Statistical Aggregations with Booleans

A statistical aggregation that aggregates mathematically on a boolean value will return a null in Lakehouse searches. (Running the same aggregation without Lakehouse caching will return a numeric value – either 1 for true or 0 for false.)

This null return value applies to the following functions when their Expression argument takes a boolean value: avg, percentile, stdev, stdevp, sum, variance, and variancep. (A boolean value in these functions’ Predicate argument does not cause a null return value.)

The null return value also occurs with a boolean value in the following functions’ sole Expression argument: avgif, stdevif, sumif, and varianceif.

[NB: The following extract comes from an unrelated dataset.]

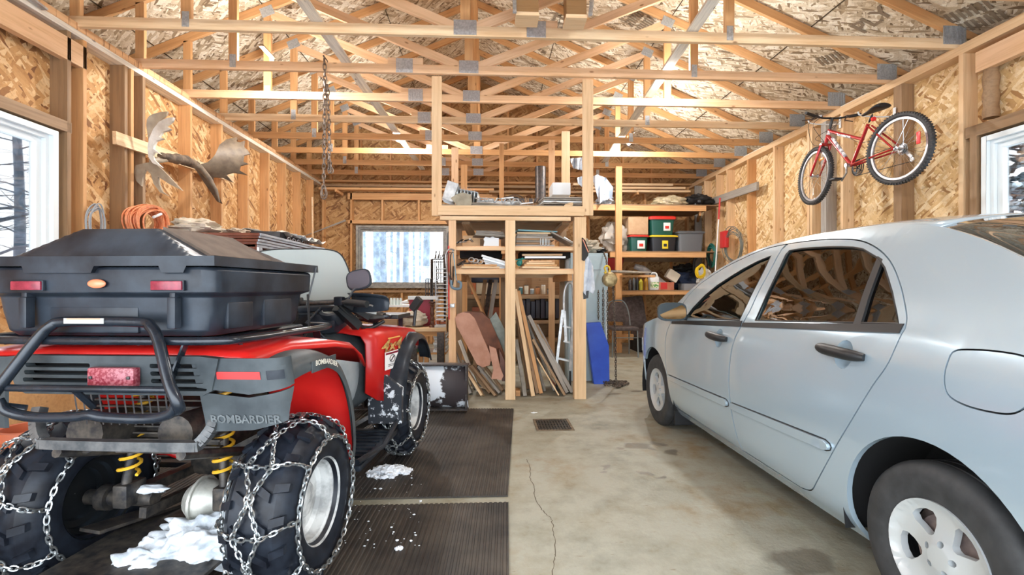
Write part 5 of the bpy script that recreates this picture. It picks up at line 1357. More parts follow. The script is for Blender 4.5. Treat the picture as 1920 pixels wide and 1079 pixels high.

dcount Excludes null Values

When applying the dcount aggregation function, Lakehouse searches do not count null values toward the total, whereas searches without Lakehouse caching do.

This means that any null values in your data will cause the dcount value to be off by 1, compared to running the same query against the same data without Lakehouse caching (or in a different data store).

Extra null Column with timestats

Applying the timestats aggregation function to a search against a Lakehouse-assigned Dataset might return a null column when only empty values are found. Searches without Lakehouse caching do not return this column.

Higher dedup and eventstats Result Counts

Applying the dedup or eventstats operator to a search against a Lakehouse-assigned Dataset can return a higher result count, compared to searching the same data without Lakehouse caching. This is because dedup and eventstats in Lakehouse mode can process unlimited events, compared to the 50,000-event limit applied to dedup and eventstats in searches without caching.

Different extract type=regex overwrite Behavior

When using the extract operator with type=regex and the overwrite option for existing event fields, the behavior is different with and without Lakehouse caching. Without Lakehouse, if overwrite is set to false, the extraction will convert any existing field values to an array. However, Lakehouse searches will omit any existing field values, regardless of whether overwrite is set to true or false.

For example, if you extract key src_ip with value 10.2.3.3, and the field already exists with value 10.1.2.2, a non-Lakehouse search with ow=false will yield a field value of ["10.1.2.2", "10.2.3.3"]. But a Lakehouse search will yield a field value of 10.2.3.3.

To consistently preserve the field’s original value, you can assign that value to a different variable earlier in the query.